Is a little bit of knowledge dangerous in a divorce?


In a divorce, it can be. Listening to your friends, neighbors or relatives boast or bemoan about their divorce and what they acquired or didn’t can be extremely dangerous.

One important maxim that is true in every divorce is that EVERY DIVORCE is DIFFERENT.

Don’t think that just because your neighbor’s divorce ended with her getting the house and the kids, that the same will apply to your divorce. And when a newly divorced acquaintance starts bragging about how he took his ex-wife “to the cleaners,” etc., take it with a grain of salt.

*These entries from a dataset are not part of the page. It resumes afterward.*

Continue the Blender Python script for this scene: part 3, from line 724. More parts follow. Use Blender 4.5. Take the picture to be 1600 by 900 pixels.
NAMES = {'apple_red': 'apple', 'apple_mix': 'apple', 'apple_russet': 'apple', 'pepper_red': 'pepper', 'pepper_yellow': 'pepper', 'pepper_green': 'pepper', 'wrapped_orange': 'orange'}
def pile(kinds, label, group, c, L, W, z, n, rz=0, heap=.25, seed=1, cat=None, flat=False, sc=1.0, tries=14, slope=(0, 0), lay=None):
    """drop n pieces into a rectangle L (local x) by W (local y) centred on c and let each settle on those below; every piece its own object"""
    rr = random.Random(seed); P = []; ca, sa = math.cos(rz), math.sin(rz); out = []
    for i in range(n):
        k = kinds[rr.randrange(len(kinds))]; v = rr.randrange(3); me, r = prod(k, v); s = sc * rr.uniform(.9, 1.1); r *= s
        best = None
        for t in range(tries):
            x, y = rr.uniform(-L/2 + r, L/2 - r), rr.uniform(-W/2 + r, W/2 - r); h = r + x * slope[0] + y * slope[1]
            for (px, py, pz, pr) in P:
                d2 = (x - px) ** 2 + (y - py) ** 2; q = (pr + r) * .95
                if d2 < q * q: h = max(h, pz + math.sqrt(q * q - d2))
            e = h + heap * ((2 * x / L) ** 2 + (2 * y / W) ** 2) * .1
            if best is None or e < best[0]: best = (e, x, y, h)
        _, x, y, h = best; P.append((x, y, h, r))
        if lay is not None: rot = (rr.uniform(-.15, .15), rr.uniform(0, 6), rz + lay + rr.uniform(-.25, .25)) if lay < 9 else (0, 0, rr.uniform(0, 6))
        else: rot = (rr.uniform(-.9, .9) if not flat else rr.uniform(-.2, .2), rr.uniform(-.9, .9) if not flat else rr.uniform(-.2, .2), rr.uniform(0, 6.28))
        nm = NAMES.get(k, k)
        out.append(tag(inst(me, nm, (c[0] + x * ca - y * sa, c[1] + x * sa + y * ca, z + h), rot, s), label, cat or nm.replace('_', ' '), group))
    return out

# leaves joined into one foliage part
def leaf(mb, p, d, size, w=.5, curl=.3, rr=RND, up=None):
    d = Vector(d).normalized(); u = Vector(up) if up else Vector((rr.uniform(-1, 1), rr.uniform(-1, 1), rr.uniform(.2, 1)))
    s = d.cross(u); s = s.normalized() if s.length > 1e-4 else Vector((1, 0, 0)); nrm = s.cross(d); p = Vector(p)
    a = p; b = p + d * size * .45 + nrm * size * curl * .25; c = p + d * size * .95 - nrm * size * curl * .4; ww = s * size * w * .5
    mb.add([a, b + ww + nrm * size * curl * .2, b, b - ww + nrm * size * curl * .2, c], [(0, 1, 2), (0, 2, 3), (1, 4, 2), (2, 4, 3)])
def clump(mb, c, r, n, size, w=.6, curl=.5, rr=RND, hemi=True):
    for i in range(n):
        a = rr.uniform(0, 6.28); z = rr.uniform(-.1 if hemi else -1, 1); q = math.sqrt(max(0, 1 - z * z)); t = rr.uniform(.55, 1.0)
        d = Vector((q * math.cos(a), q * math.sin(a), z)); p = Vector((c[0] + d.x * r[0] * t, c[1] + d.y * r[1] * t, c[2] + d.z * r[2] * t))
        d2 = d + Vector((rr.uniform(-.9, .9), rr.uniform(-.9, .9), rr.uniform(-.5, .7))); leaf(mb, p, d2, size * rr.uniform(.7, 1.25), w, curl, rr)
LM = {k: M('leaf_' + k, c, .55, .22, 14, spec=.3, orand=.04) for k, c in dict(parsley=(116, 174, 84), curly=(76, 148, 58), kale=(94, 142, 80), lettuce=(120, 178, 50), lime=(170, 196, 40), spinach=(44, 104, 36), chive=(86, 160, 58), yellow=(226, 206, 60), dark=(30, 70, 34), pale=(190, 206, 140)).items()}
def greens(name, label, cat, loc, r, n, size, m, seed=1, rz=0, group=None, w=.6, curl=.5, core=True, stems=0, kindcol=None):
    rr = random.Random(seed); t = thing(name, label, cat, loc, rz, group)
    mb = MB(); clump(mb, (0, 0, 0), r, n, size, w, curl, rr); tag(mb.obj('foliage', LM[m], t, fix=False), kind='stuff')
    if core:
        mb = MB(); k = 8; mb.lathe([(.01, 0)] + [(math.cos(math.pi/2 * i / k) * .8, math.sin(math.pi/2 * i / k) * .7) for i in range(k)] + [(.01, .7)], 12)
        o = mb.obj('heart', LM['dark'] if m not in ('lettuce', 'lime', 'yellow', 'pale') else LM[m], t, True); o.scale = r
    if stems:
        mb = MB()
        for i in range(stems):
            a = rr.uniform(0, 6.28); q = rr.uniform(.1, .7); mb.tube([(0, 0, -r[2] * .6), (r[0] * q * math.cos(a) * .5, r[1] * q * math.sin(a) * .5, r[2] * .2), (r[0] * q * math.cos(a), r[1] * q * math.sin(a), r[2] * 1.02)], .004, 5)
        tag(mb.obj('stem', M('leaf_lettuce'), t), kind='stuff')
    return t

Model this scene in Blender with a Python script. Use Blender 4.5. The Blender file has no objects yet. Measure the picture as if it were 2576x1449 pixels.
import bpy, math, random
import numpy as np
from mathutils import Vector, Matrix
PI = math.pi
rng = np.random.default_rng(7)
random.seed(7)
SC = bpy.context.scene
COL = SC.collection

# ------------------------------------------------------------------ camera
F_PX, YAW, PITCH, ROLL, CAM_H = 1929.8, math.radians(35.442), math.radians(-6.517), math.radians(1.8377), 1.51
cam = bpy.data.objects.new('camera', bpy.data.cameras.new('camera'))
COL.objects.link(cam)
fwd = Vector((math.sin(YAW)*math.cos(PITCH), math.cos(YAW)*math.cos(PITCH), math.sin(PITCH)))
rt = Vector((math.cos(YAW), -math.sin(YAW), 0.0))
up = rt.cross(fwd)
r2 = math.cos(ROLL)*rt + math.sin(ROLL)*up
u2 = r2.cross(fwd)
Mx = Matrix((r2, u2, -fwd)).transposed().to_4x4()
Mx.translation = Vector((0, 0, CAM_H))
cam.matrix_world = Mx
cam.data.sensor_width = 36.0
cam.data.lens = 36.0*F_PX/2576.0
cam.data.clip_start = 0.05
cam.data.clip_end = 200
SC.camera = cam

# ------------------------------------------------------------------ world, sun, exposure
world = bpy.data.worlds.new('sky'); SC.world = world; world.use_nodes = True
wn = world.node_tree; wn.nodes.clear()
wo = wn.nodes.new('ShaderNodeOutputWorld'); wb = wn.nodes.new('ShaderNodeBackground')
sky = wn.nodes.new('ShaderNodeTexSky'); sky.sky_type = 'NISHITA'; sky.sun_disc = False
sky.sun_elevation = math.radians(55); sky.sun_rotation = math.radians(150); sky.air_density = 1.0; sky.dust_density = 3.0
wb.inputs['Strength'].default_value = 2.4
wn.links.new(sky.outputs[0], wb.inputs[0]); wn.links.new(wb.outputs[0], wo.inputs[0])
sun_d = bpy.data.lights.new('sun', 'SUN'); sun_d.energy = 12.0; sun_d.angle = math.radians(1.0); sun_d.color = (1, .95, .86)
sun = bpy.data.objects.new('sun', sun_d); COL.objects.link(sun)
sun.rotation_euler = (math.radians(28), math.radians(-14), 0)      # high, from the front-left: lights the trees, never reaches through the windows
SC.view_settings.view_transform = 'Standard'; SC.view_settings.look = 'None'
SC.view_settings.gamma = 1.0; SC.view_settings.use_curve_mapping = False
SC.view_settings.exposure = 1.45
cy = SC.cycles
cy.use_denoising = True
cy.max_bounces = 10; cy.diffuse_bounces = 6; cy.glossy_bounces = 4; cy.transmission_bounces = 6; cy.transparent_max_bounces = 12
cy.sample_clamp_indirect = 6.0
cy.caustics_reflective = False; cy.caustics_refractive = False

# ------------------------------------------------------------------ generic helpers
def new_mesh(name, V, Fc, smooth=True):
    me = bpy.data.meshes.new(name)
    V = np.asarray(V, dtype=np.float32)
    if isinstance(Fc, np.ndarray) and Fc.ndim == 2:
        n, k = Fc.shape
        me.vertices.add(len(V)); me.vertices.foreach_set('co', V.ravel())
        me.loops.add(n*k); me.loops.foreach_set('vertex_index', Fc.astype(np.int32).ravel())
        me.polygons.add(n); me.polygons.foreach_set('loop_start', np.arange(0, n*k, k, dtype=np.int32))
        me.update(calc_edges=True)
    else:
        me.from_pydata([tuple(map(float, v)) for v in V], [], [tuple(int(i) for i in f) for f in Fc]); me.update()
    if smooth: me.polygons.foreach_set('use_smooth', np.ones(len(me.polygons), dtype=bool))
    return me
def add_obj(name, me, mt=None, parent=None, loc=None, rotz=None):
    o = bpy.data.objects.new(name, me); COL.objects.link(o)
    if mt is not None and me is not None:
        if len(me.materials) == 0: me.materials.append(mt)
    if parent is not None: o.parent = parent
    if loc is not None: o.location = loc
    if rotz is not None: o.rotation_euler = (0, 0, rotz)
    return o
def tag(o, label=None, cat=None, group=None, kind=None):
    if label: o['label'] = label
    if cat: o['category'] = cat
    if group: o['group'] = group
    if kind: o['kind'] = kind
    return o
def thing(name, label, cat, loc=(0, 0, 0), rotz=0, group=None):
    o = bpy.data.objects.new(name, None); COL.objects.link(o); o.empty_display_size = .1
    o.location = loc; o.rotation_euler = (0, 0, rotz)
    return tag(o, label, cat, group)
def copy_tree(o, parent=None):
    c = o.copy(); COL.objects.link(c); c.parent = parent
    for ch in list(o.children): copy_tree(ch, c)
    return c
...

It is best to smile and nod, and move on to something more neutral, like the weather.

When you first consult with a lawyer about a potential divorce, come armed with the facts of your marriage.  Massachusetts has specific factors to be considered by the court.  The following factors are evaluated to determine the division of property in a divorce.

  • The length of the marriage
  • The conduct of the parties during the marriage
  • Age
  • Health
  • Station
  • Occupation
  • Amount and sources of income
  • Vocational skills
  • Employability
  • Estate
  • Liabilities and needs of each of the parties
  • Opportunities of each for future acquisition of capital assets and income
  • Amount and duration of alimony, if any
  • Present and future needs of dependent children
  • Contribution of each of the parties in the acquisition, preservation or appreciation in value of their respective estate
  • Contribution of each of the parties as a homemaker to the family unit

Bottom line, consult a divorce lawyer and learn the law as it relates to the facts of your case from a seasoned professional.